Burada bahçe, Kur’an’daki birçok yerde olduğu gibi dünyevi bir nimet, bir tür medeniyet alanı, emek ve üretim sonucu oluşan imkânlar, yahut toplumsal refah düzeni metaforudur. Kur’an’daki “cennet” gibi bu “bahçe” de hem dünyevi hem uhrevi karşılığı olan bir temsildir.

Bahçe sahipleri, bu medeniyet nimetini şirketleştirir, “sadece bize ait” diyerek paylaşımı inkâr eder. Bu da “cenneti tekelleştirme” metaforu ile örtüşür. Yani, nimetin toplumsal yönünü (infak, adalet, paylaşım) göz ardı etme, Kur’an’da istikbarın ve şirkin bir tezahürü olarak görünür.


---

b. Gizlice gitmeleri – “Lâ yestasnûn” (68:18):

Ayette geçen “istisna etmeksizin and içmişlerdi” ifadesiyle (68:18), Allah’ı hesaba katmadan bir plan yaptıkları vurgulanır. Yani, “inşâAllah” dememeleri, onların nassı ve vahyi devre dışı bırakmaları, sadece çıkar merkezli plan yapmalarıdır.

Bu, daha önce değindiğimiz Kur’an’daki tevhid-şirk ayrımına tam oturur: Vahyi referans almadan oluşturulan sosyo-ekonomik düzen, şirk sistemidir.


---

c. Bahçenin yok edilmesi:

Bu yok ediliş, klasik anlamda “Allah’ın cezası” gibi algılansa da, burada vahyin diline göre, ahlaki yozlaşmanın doğal sonucu olarak yıkım anlamına gelir. Toplumda paylaşım bozulduğunda, refah değil kriz, adalet değil çürüme gelir.

Bu yıkım aynı zamanda, bir medeniyetin çöküşünün temsilidir. Yani bu kıssa sadece bireyleri değil, kollektif bir toplumu hedef alır.


---

d. Pişmanlık ve Secde (68:31-32):

Sonunda yaptıklarının yanlış olduğunu fark ederler ve “biz haddi aşmışız” derler. Bu bir tevbe ve vahye dönüş metaforudur. Secde, burada sadece ibadet değil, tevhidî yönelimi temsil eder. Yani bireysel ve toplumsal olarak yeniden adalet merkezli bir bilinçlenmeye dönüştür.


---

3. Kıssanın Kavramsal Temaları:

  • İstikbar: Allah’ın nimetini kendine mal edip, toplumu yok saymak.
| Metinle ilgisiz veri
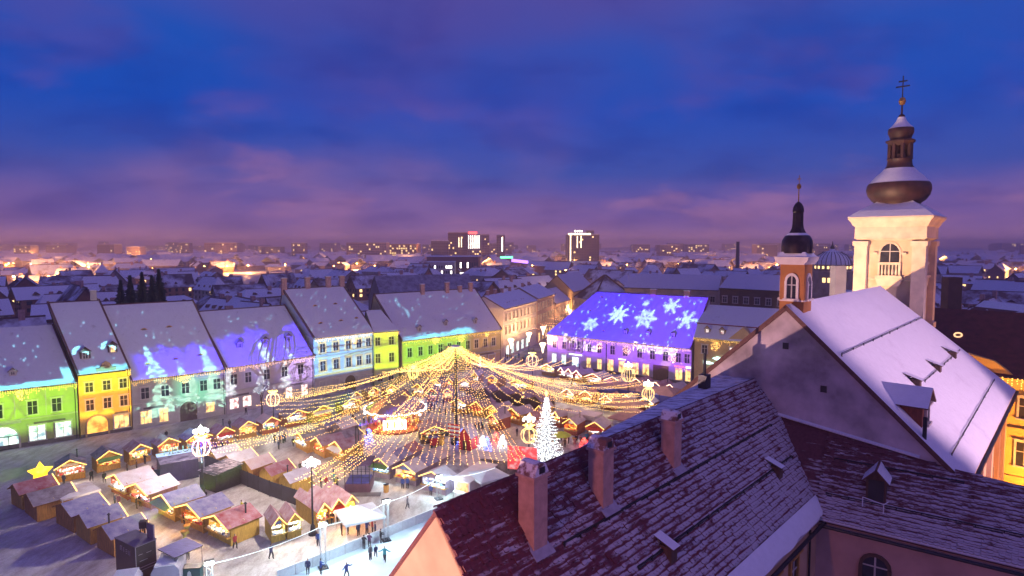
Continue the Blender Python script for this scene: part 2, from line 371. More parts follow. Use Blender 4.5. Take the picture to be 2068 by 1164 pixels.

  • Şirk: Paylaşımı engelleyen, kolektif hakkı çiğneyen dünyevî sistem.

  • İnfak: Bahçenin meyvesi, toplumun da hakkıdır. Bu hak gasp edilirse kıyamet kopar.

  • Tevbe: Kriz, dönüş için fırsattır. Secde bir teslimiyet değil, bilinçli bir yöneliştir.

  • Dünya cenneti: Bu kıssa, ideal bir yaşam düzeninin nasıl yozlaşabileceğini gösterir. Cennet, adaletle mümkündür; tekelleşmeyle değil.



---

4. Günümüz Yorumu:

Modern anlamda bu kıssa, sermayeyi tekelleştiren sınıfların, emekçiye ve toplumun ortak haklarına sırt çeviren elitlerin, vahiyden kopmuş kalkınma modellerinin çöküşünü haber verir. Kur’an bu kıssa ile:

Her medeniyetin bir “bahçesi” olduğunu,

Bu bahçenin toplumsal sorumluluk bilinciyle yönetilmesi gerektiğini,

Aksi takdirde, o medeniyetin kendi elleriyle yıkıma sürükleneceğini bildirir.